Task brief
Go through the material below and copy all lines with "Take".

%%

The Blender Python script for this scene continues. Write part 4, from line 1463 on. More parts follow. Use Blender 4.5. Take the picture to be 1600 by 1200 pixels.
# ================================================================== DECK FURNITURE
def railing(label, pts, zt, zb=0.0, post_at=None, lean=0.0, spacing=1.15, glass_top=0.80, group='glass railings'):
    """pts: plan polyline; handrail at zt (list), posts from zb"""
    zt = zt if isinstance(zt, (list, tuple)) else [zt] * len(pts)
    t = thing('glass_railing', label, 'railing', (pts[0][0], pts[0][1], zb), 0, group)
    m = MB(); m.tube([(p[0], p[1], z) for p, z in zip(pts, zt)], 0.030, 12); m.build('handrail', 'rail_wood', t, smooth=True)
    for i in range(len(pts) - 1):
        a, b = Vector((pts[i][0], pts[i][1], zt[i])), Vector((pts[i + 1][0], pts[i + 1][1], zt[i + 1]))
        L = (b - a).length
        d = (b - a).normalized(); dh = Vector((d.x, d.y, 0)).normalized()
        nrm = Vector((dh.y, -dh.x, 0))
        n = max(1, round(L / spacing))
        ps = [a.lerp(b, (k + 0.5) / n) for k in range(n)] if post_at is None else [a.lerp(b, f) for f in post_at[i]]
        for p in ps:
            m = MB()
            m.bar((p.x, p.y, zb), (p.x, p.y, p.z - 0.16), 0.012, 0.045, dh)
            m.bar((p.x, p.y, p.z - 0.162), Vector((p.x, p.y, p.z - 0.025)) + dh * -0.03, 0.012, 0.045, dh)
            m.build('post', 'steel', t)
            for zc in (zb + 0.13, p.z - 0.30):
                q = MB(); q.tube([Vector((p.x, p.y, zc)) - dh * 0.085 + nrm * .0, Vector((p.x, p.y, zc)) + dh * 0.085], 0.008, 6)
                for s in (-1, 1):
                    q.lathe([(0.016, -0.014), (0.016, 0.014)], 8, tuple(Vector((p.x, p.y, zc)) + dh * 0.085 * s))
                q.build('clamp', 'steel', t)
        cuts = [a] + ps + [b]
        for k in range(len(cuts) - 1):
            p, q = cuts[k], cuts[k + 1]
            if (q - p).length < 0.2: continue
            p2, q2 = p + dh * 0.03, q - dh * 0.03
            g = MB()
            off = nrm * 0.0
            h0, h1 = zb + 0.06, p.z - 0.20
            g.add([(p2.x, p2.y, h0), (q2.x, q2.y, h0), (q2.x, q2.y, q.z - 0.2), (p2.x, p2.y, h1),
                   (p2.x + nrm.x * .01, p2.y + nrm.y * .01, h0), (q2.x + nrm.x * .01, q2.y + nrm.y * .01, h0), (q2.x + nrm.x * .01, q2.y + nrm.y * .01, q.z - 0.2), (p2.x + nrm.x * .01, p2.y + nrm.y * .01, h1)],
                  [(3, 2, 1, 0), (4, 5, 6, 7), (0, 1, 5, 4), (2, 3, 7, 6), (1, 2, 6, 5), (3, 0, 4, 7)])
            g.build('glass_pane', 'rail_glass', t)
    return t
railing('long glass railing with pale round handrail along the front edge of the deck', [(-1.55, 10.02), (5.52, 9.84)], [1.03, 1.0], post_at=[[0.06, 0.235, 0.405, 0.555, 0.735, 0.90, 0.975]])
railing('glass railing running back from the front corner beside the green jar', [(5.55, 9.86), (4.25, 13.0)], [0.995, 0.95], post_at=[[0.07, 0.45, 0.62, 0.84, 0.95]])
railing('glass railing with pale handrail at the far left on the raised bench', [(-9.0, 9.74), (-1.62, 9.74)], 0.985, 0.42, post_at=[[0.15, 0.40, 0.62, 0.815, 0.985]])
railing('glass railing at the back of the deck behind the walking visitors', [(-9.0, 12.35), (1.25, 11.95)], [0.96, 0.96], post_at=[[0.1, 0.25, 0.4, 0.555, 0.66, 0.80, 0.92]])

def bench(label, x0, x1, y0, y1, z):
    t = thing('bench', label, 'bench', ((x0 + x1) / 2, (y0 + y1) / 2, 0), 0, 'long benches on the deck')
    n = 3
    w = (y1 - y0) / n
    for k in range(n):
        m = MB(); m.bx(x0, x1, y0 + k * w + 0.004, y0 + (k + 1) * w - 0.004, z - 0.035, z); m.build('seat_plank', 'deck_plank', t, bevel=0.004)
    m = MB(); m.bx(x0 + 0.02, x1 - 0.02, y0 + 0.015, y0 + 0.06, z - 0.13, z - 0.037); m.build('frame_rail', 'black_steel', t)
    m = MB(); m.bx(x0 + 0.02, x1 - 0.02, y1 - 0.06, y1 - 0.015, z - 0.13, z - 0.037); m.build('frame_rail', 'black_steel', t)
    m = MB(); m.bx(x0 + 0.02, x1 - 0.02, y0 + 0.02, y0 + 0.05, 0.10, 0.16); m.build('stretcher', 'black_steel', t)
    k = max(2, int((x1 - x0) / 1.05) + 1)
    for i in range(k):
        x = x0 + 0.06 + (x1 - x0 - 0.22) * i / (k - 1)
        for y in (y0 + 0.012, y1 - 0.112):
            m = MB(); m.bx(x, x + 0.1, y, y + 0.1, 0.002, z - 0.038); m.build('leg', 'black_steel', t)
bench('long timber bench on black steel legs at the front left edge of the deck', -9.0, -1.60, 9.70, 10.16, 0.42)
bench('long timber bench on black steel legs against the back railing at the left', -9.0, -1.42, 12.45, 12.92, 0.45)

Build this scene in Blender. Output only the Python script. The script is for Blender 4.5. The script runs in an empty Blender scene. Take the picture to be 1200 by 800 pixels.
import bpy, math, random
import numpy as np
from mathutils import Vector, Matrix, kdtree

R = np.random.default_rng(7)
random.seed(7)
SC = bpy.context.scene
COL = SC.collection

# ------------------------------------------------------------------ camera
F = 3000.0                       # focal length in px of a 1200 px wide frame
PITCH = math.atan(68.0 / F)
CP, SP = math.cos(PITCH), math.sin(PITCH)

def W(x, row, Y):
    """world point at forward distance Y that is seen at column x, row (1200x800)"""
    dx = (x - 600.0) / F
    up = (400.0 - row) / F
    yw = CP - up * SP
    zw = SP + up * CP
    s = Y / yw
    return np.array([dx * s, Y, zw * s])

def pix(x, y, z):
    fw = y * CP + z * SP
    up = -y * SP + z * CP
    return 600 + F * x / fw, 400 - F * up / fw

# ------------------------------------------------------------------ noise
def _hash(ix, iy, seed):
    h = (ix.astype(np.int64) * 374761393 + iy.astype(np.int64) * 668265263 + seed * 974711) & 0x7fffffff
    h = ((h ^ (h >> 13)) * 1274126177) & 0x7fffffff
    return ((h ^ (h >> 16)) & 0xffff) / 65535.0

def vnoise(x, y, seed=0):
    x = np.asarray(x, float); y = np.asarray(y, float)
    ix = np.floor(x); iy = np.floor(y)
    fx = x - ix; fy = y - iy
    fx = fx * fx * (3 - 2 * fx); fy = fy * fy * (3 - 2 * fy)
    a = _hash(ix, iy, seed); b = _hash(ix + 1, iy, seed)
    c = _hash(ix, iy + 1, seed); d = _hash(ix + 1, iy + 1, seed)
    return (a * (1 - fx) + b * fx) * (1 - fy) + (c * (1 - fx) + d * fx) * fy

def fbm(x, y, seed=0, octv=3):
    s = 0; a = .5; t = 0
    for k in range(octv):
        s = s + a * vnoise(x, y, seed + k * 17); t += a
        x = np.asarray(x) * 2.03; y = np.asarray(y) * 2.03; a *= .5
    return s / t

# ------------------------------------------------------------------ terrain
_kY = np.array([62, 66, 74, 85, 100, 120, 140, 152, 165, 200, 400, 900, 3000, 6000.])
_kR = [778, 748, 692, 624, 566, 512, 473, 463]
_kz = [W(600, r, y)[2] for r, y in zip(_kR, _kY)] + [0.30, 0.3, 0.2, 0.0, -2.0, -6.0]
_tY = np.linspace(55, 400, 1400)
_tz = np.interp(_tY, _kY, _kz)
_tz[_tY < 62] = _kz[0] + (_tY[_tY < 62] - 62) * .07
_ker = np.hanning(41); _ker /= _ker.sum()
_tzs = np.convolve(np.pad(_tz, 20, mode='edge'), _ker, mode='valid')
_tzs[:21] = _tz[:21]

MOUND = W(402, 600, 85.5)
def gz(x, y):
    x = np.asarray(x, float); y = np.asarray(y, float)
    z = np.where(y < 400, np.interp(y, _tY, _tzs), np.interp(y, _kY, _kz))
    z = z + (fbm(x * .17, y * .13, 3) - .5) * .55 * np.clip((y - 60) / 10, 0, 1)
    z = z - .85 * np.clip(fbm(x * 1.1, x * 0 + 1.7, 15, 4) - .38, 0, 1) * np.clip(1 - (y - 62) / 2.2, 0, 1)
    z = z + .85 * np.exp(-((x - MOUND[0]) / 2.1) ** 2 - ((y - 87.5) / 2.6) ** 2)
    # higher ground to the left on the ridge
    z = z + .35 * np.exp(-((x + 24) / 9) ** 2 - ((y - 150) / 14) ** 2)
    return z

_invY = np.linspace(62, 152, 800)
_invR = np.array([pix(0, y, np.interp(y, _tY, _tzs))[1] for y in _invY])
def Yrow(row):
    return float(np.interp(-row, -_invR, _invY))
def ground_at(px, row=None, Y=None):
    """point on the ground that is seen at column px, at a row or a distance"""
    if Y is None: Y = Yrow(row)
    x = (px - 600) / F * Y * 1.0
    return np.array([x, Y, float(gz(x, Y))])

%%

Written solution
The Blender Python script for this scene continues. Write part 4, from line 1463 on. More parts follow. Use Blender 4.5. Take the picture to be 1600 by 1200 pixels.
Build this scene in Blender. Output only the Python script. The script is for Blender 4.5. The script runs in an empty Blender scene. Take the picture to be 1200 by 800 pixels.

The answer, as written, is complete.